Brief> Work out how many lines of the records contain "were". Answer with the number and nothing else.

— Begin The data —

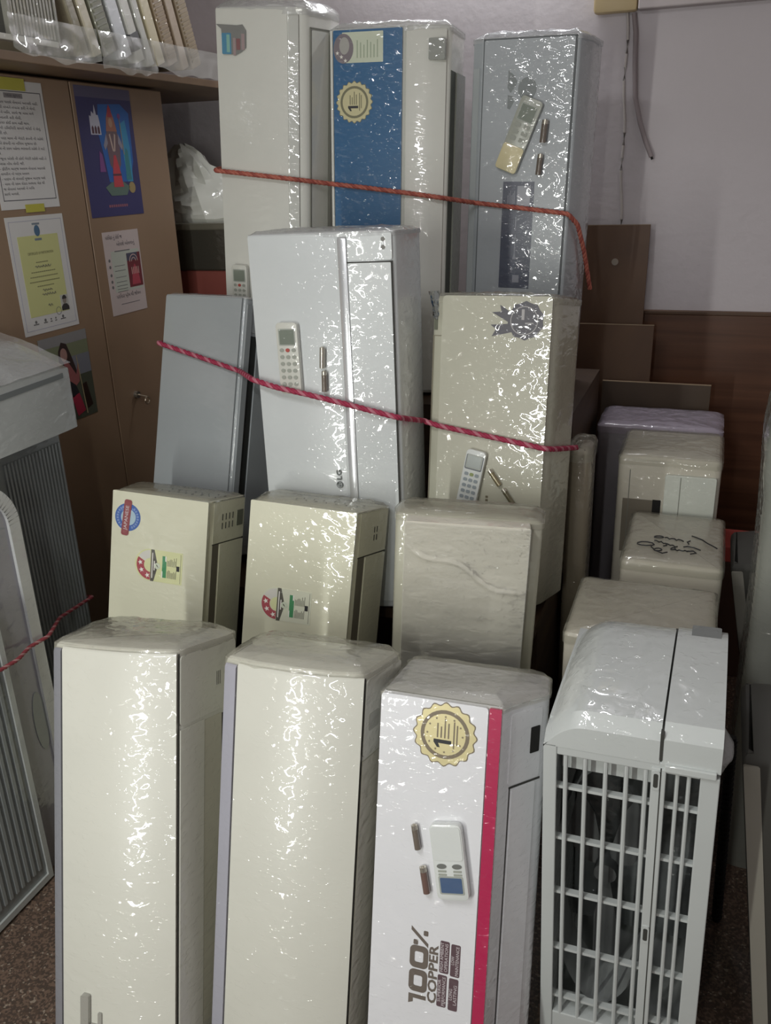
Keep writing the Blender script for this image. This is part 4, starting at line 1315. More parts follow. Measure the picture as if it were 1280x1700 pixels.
o, f1, t1 = crate('outdoor_unit', 'cream wrapped outdoor unit with square notch in its front', -0.215, 0.070, 2.505, 2.79, 0.90, OC, 23.0, 0.022)
plate_u = type('q', (), {'root': o})
MB().rect(f1, 0.135, 0.60, 0.275, 0.855, -0.01, 0.012, 0.006).obj('service_cover', mat('pale_cover', '#CDD0C6', 0.4, film=0.9), o, 0, 0.002)
MB().rect(f1, 0.02, 0.60, 0.110, 0.770, -0.002, 0.001).obj('recess', mat('recess_brown', '#7C7466', 0.5), o, 0)
MB().rect(f1, 0.105, 0.62, 0.128, 0.772, -0.001, 0.0022).obj('notch', DARK, o, 0)
MB().rect(f1, 0.035, 0.60, 0.037, 0.86, 0, 0.0015).obj('seam', mat('soft_seam', '#7C7C74', 0.6), o, 0)
MB().rect(f1, 0.177, 0.60, 0.179, 0.85, 0.012, 0.0130).obj('seam', mat('soft_seam', '#7C7C74', 0.6), o, 0)
crate('outdoor_unit', 'lilac-wrapped box against the boards, rearmost of the right column', -0.315, 0.068, 2.815, 3.06, 0.90,
      mat('lilac_wrapped', '#857F86', 0.5, film=0.6), 24.4, 0.02, 0.004, capm=film_mat('lilac_film', '#B9AEBC', 0.4))

# wrapped units showing as slivers behind the beige and the blank cream ones
BR = mat('brown_wrapped', '#8C8270', 0.5, film=0.9)
o = empty('wrapped_package', 'narrow wrapped package tucked behind the beige unit', 'package', loc=(-0.30, 2.30, 0))
mb = MB()
extrude(mb, resample(round_poly([(-0.035, 0, 0.03), (0.030, 0, 0.03), (0.030, 0.14, 0.03), (-0.035, 0.14, 0.03)]), 0.03), 0.0, 0.97, 0.005, 0.03)
mb.obj('contents', BR, o, 40)
u = Unit.__new__(Unit)
u.prof, u.H, u.root = resample(round_poly([(-0.035, 0, 0.03), (0.030, 0, 0.03), (0.030, 0.14, 0.03), (-0.035, 0.14, 0.03)]), 0.02), 0.97, o
Unit.cap(u, WRAP, 0.10, 0.01, 31.0, 0.010, 0.004)

# ---- boards leaning on the back wall
BRD = wood_mat('board_brown', '#4E3626', '#62462F', (4, 4, 3), 0.55)
def board(label, x0, x1, ybot, ytop, h, t=0.012, m=None):
    o = empty('wooden_board', label, 'board', loc=((x0 + x1) / 2, ybot, 0), group='boards leaning on the back wall')
    w = (x1 - x0) / 2
    sl = (ytop - ybot) / h
    nrm = Vector((0, -1, sl)).normalized()
    fr = Frame((-w, 0, 0), (1, 0, 0), (0, sl, 1))
    L_ = math.hypot(h, ytop - ybot)
    MB().rect(fr, 0, 0, 2 * w, L_, -t, 0).obj('panel', m or BRD, o, 0, 0.001)
    MB().rect(fr, 0, L_, 2 * w, L_ + 0.002, -t, 0.0).obj('top_edge', mat('raw_board_edge', '#8E7A62', 0.7), o, 0)
    return o, fr, L_
o, fr, L_ = board('tall dark brown board beside the silver-grey unit, highest of three', -0.50, -0.232, 3.20, 3.335, 1.485)
MB().poly(fr, circ(0.155, L_ - 0.125, 0.012, 12), 0, 0.0012).obj('paint_spot', mat('paint_drop', '#8E8478', 0.7), o, 0)
board('middle brown board leaning below the tall one', -0.47, -0.186, 3.12, 3.22, 1.155)
board('low wide brown board behind the lilac-wrapped box', -0.340, 0.022, 3.075, 3.115, 0.975, m=wood_mat('board_dark', '#3A2A1C', '#4A3826', (4, 4, 3), 0.55))

# ---- cables and switchboard on the back wall
sw = empty('switchboard', 'beige rounded switchboard at the top edge of the back wall', 'switchboard', loc=(-0.40, YB, 2.2))
MB().box((-0.070, -0.045, -0.046), (0.072, 0.0, 0.22)).obj('box', mat('switch_beige', '#C9B48A', 0.5), sw, 40, 0.012)
MB().box((-0.055, -0.050, 0.02), (0.055, -0.044, 0.20)).obj('cover', mat('switch_cover', '#D6C8A6', 0.5), sw, 40, 0.002)
cw = mat('cable_white', '#B9B2AE', 0.5)
mb = MB()
mb.tube([(-0.362 + 0.004 * math.sin(k * 0.9) + 0.030 * (k / 24), YB - 0.008, 2.155 - 0.98 * k / 24) for k in range(25)], 0.0045, 8)
tag(mb.obj('power_cable', cw, None, 60), 'thin white cable hanging down the back wall from the switchboard', 'cable')
mb = MB()
pts = [(-0.352, YB - 0.012, 2.155), (-0.343, YB - 0.014, 2.10), (-0.338, YB - 0.016, 2.00), (-0.330, YB - 0.018, 1.90), (-0.308, YB - 0.020, 1.82), (-0.285, YB - 0.022, 1.76), (-0.262, YB - 0.024, 1.71)]
cat_ = []
for i in range(len(pts) - 1):
    for k in range(5):
        cat_.append(Vector((0.012, 0, -0.004)) + Vector(pts[i]).lerp(Vector(pts[i + 1]), k / 5))
cat_.append(Vector((0.012, 0, -0.004)) + Vector(pts[-1]))
cc = empty('cut_conduit', 'short grey cut conduit curling off the back wall beside the white cable', 'conduit', loc=(-0.30, YB, 1.9))
mb.tube([p - Vector((-0.30, YB, 1.9)) for p in cat_], 0.008, 10).obj('sheath', mat('conduit_grey', '#8A7F80', 0.6), cc, 60)
e = Vector(pts[-1]) + Vector((0.012, 0, -0.004)) - Vector((-0.30, YB, 1.9))
MB().tube([e, e + Vector((0.004, 0.0, -0.008))], 0.004, 8).obj('wire_end', DARK, cc, 60)


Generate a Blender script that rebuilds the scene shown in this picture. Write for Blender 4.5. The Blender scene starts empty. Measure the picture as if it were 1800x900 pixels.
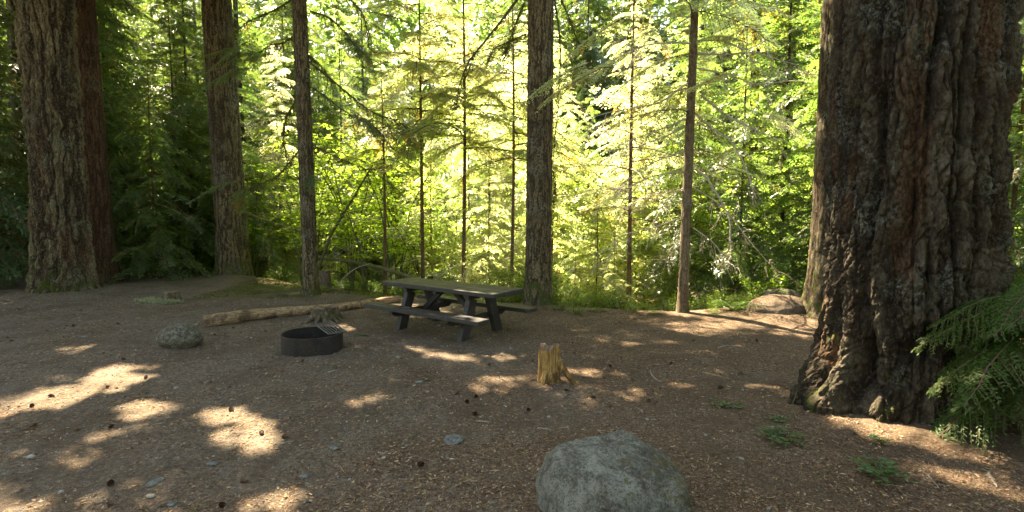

— End The data —

Exercise solution> 2